* Collected data *
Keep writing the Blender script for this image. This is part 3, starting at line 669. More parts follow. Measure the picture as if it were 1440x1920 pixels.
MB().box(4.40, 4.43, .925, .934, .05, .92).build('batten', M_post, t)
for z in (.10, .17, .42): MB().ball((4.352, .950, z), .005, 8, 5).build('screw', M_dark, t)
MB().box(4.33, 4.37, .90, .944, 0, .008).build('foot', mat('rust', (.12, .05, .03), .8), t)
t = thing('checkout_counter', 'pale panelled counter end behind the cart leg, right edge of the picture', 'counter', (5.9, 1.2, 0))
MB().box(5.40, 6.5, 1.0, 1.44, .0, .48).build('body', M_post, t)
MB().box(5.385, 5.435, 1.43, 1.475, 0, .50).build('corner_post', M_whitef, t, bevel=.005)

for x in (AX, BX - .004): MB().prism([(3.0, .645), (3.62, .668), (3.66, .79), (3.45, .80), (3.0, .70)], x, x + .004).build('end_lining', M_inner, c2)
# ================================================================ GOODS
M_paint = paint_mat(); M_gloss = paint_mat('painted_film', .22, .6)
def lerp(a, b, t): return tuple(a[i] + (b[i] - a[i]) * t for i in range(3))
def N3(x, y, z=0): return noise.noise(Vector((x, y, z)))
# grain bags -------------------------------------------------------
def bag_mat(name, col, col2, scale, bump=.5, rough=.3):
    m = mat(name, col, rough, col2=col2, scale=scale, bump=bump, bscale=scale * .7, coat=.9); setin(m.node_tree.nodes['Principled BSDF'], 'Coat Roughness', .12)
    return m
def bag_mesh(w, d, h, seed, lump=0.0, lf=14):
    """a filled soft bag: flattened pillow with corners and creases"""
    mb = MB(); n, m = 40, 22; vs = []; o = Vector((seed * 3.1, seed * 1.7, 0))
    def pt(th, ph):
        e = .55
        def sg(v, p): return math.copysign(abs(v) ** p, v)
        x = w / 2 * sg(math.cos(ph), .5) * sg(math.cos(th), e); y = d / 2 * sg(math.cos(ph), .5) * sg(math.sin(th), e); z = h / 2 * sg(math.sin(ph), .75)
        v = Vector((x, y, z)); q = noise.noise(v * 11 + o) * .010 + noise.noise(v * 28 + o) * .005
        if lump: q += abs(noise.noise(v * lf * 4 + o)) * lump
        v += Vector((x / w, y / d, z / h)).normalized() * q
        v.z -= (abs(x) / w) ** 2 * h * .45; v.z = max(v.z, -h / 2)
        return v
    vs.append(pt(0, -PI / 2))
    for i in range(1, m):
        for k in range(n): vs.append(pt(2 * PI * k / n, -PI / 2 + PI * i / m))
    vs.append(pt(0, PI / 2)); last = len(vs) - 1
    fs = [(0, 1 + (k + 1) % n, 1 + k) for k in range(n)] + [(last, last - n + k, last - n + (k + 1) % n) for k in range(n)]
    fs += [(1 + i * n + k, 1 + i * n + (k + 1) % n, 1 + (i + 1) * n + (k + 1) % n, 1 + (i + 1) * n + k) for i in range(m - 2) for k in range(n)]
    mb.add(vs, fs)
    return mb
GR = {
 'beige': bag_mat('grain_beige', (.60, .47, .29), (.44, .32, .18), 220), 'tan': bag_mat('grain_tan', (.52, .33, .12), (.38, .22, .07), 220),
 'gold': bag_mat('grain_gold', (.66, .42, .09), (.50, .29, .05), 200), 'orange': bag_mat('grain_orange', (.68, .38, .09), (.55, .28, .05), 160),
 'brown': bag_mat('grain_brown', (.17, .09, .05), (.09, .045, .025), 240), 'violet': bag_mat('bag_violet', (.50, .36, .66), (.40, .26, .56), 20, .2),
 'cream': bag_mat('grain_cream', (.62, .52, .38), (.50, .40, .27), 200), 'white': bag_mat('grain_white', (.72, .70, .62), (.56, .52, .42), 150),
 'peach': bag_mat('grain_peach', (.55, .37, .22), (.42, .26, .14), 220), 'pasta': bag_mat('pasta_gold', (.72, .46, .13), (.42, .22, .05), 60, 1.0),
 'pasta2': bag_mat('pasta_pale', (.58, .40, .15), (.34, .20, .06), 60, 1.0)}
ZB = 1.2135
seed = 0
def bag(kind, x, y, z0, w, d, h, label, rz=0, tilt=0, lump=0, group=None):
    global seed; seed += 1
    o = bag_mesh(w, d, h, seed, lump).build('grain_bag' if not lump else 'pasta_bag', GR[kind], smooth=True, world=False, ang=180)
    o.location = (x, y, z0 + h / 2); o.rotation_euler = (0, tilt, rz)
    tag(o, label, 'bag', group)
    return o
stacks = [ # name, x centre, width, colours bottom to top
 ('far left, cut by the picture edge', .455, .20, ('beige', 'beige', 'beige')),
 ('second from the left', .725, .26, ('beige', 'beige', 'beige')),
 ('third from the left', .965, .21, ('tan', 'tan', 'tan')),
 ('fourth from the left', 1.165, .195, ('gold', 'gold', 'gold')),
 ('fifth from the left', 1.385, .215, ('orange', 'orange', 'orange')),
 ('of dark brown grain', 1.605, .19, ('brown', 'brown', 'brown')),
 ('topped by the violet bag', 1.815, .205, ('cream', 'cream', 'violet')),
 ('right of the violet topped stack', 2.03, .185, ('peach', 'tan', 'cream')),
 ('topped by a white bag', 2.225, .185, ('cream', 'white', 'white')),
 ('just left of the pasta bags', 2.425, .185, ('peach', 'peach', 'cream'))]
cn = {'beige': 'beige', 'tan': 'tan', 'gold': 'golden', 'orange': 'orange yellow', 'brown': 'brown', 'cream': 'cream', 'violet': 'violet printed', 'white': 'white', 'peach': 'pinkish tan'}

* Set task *
Write out, unaltered, the lines from the opening of the listing through the line that includes "M_whitef, t, bevel=.005)".

* Result of the task *
Keep writing the Blender script for this image. This is part 3, starting at line 669. More parts follow. Measure the picture as if it were 1440x1920 pixels.
MB().box(4.40, 4.43, .925, .934, .05, .92).build('batten', M_post, t)
for z in (.10, .17, .42): MB().ball((4.352, .950, z), .005, 8, 5).build('screw', M_dark, t)
MB().box(4.33, 4.37, .90, .944, 0, .008).build('foot', mat('rust', (.12, .05, .03), .8), t)
t = thing('checkout_counter', 'pale panelled counter end behind the cart leg, right edge of the picture', 'counter', (5.9, 1.2, 0))
MB().box(5.40, 6.5, 1.0, 1.44, .0, .48).build('body', M_post, t)
MB().box(5.385, 5.435, 1.43, 1.475, 0, .50).build('corner_post', M_whitef, t, bevel=.005)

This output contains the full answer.